Three of four Mexican journalists kidnapped last week have been released, according to news reports.
Mexican police raided a drug gang safe house before dawn on Saturday, freeing Javier Canales, a cameraman at Laguna Multimedia, and national television network Televisa cameraman Alejandro Hernandez. Televisa reporter Hector Gordoa was freed on Thursday following negotiations with his captors. However, Óscar Solís, who reports for local newspaper El Vespertino, remains missing.
The freed journalists were being held in the northern state of Coahuila by members of the Sinaloa cartel, Mexico’s most powerful drug trade organization, which is run by Mexico’s top drug lord, Joaquin “Shorty” Guzman.
The journalists had been kidnapped in the nearby state of Durango, also in northern Mexico, whilst covering an ongoing scandal at the prison in the city of Gómez Palacio. The prison’s director, Margarita Rojas Rodriguez, has been arrested following accusations that she allowed inmates to use prison vehicles and weapons to commit crimes. Mexican authorities linked inmates to the massacre of 17 people at a party in nearby Torreon city last week, and found shell casings at the massacre matching those from prison weapons. Inmates are now demanding the director’s reinstatement, Milenio Diario reported.

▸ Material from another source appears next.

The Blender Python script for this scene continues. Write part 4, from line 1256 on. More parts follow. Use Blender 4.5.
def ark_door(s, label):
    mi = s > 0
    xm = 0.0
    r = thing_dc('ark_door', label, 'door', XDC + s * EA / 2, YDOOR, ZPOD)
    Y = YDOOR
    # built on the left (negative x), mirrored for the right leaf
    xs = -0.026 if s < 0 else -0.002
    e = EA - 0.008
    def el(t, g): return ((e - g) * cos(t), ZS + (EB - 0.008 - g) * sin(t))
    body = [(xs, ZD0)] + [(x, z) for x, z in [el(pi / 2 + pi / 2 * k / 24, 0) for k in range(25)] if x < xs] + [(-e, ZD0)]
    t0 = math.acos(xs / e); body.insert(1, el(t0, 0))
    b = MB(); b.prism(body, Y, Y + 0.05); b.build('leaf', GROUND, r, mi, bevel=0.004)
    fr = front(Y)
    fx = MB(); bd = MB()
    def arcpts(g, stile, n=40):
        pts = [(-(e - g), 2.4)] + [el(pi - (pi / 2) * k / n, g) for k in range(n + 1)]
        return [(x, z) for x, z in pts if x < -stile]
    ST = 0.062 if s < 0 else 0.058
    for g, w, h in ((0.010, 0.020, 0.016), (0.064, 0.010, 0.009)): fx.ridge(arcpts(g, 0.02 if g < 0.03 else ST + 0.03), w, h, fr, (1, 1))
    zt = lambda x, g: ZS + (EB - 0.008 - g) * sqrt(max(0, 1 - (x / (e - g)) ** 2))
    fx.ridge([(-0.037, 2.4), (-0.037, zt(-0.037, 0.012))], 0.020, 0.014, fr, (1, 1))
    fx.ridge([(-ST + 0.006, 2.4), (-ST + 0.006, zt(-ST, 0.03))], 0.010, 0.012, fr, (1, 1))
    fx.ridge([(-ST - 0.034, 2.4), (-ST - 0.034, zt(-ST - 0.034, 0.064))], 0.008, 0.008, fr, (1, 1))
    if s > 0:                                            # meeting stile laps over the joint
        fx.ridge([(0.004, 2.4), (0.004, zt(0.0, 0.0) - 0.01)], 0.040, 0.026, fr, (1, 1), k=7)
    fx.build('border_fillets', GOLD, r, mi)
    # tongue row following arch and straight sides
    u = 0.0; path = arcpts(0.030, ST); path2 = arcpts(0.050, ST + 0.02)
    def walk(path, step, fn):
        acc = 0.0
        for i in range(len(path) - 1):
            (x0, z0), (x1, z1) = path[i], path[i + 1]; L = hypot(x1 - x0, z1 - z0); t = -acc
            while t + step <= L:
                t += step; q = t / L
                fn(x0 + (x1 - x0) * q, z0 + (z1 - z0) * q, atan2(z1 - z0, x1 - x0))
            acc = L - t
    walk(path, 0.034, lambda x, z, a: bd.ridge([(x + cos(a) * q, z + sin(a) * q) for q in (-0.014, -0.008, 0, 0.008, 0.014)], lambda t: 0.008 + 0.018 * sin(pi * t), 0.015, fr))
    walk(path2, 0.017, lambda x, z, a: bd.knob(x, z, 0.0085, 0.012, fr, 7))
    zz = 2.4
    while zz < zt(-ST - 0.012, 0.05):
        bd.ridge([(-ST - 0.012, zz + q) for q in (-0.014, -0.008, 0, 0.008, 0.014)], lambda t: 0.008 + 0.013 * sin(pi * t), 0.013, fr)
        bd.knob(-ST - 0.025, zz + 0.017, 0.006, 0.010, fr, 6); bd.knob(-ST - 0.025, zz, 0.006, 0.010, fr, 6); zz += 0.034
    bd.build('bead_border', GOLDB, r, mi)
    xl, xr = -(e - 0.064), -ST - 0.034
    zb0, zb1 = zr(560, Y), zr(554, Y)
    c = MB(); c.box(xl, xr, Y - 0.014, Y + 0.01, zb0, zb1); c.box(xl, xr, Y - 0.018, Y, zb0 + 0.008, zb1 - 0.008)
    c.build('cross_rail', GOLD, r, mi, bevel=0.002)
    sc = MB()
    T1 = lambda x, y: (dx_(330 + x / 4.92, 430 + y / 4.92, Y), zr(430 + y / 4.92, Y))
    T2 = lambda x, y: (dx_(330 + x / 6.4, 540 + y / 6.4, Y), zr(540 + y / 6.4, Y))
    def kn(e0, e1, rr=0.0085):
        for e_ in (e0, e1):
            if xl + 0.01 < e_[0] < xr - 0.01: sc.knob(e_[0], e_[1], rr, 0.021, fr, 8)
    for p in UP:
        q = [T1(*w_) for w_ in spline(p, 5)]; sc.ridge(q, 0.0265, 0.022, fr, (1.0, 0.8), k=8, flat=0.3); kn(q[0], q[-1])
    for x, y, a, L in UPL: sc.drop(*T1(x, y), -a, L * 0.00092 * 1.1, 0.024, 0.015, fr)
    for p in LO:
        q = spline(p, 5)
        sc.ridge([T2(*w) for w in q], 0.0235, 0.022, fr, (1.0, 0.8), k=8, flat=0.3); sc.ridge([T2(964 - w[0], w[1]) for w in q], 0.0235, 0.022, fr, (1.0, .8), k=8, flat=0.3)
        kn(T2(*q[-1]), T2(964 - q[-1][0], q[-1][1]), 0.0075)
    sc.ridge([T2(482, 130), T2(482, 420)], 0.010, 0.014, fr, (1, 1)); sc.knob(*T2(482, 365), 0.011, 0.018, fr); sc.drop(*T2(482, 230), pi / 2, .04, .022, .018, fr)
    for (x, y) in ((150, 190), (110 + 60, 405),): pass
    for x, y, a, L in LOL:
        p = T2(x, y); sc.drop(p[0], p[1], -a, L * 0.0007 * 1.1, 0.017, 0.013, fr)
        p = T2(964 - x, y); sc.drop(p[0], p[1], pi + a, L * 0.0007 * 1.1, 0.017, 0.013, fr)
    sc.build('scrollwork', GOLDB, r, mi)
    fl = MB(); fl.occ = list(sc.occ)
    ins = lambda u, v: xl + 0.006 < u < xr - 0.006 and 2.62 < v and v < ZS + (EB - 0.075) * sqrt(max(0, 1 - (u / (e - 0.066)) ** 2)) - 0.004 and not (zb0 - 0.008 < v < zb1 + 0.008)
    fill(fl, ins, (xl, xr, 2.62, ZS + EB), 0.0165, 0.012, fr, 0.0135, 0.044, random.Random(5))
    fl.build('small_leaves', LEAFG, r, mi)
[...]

Speaking after his release, Hernandez told a press conference in Mexico City that he had been constantly intimidated during his ordeal and hit over the head with a board. “They were trying to have a way to force (networks) to broadcast messages,” he said, according to Reuters.
During their kidnap, the journalists’ TV stations had been forced to broadcast messages from the kidnappers of the journalists. Televisa cancelled a popular news show, Starting Point, on Saturday, in protest of the kidnappings. The screen went blank for the duration of the show.
Security Minister Genero Garcia Luna said the kidnappers fled as police closed in on the safe house on Saturday, and none were captured.
Commenting on the release of the three journalists, Interim Director Alison Bethel McKenzie said: “IPI is extremely glad and relieved that these journalists have been released without any further ordeal or injury. However, we remain concerned for the whereabouts of the fourth journalist, Solís, who is still missing. We are also concerned that the perpetrators of this kidnapping remain at large.
“We urge Mexican authorities to bring these abductors to justice. If the authorities are seen to be ineffective or indifferent, it could give rise to similar abductions.”
Mexico has become the most dangerous country in the world for journalists so far this year, with at least 10 reporters killed in an upsurge in violence sparked by a government crackdown on drug cartels.